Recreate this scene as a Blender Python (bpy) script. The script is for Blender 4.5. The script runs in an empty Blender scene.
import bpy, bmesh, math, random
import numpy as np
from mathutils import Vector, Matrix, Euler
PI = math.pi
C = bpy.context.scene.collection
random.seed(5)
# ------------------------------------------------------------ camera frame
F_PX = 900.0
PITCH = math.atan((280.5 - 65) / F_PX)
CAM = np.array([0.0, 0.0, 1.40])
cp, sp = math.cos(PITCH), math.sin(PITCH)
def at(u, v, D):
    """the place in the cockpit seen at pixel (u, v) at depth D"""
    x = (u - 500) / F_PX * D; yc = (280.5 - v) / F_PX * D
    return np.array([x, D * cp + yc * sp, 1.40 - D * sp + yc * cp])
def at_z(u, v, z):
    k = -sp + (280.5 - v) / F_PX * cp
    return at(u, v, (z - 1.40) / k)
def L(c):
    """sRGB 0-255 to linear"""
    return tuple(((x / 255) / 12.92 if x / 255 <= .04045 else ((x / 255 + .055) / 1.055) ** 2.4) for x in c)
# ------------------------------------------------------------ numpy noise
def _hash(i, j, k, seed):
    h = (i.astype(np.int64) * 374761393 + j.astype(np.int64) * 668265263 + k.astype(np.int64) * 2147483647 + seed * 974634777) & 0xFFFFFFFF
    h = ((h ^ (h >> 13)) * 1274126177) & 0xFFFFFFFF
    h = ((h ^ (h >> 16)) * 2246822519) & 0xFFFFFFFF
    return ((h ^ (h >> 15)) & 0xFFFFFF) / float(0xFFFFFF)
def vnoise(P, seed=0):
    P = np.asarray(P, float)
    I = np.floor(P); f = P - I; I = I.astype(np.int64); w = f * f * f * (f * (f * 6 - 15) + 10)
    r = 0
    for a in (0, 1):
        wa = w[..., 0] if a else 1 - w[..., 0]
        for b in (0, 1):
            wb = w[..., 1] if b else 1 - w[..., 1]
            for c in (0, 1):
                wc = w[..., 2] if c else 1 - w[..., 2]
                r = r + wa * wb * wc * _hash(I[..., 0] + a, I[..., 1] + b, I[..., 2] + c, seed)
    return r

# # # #

TASK REQUIREMENTS: Give back all the data exactly as written.

TASK RESPONSE:
Recreate this scene as a Blender Python (bpy) script. The script is for Blender 4.5. The script runs in an empty Blender scene.
import bpy, bmesh, math, random
import numpy as np
from mathutils import Vector, Matrix, Euler
PI = math.pi
C = bpy.context.scene.collection
random.seed(5)
# ------------------------------------------------------------ camera frame
F_PX = 900.0
PITCH = math.atan((280.5 - 65) / F_PX)
CAM = np.array([0.0, 0.0, 1.40])
cp, sp = math.cos(PITCH), math.sin(PITCH)
def at(u, v, D):
    """the place in the cockpit seen at pixel (u, v) at depth D"""
    x = (u - 500) / F_PX * D; yc = (280.5 - v) / F_PX * D
    return np.array([x, D * cp + yc * sp, 1.40 - D * sp + yc * cp])
def at_z(u, v, z):
    k = -sp + (280.5 - v) / F_PX * cp
    return at(u, v, (z - 1.40) / k)
def L(c):
    """sRGB 0-255 to linear"""
    return tuple(((x / 255) / 12.92 if x / 255 <= .04045 else ((x / 255 + .055) / 1.055) ** 2.4) for x in c)
# ------------------------------------------------------------ numpy noise
def _hash(i, j, k, seed):
    h = (i.astype(np.int64) * 374761393 + j.astype(np.int64) * 668265263 + k.astype(np.int64) * 2147483647 + seed * 974634777) & 0xFFFFFFFF
    h = ((h ^ (h >> 13)) * 1274126177) & 0xFFFFFFFF
    h = ((h ^ (h >> 16)) * 2246822519) & 0xFFFFFFFF
    return ((h ^ (h >> 15)) & 0xFFFFFF) / float(0xFFFFFF)
def vnoise(P, seed=0):
    P = np.asarray(P, float)
    I = np.floor(P); f = P - I; I = I.astype(np.int64); w = f * f * f * (f * (f * 6 - 15) + 10)
    r = 0
    for a in (0, 1):
        wa = w[..., 0] if a else 1 - w[..., 0]
        for b in (0, 1):
            wb = w[..., 1] if b else 1 - w[..., 1]
            for c in (0, 1):
                wc = w[..., 2] if c else 1 - w[..., 2]
                r = r + wa * wb * wc * _hash(I[..., 0] + a, I[..., 1] + b, I[..., 2] + c, seed)
    return r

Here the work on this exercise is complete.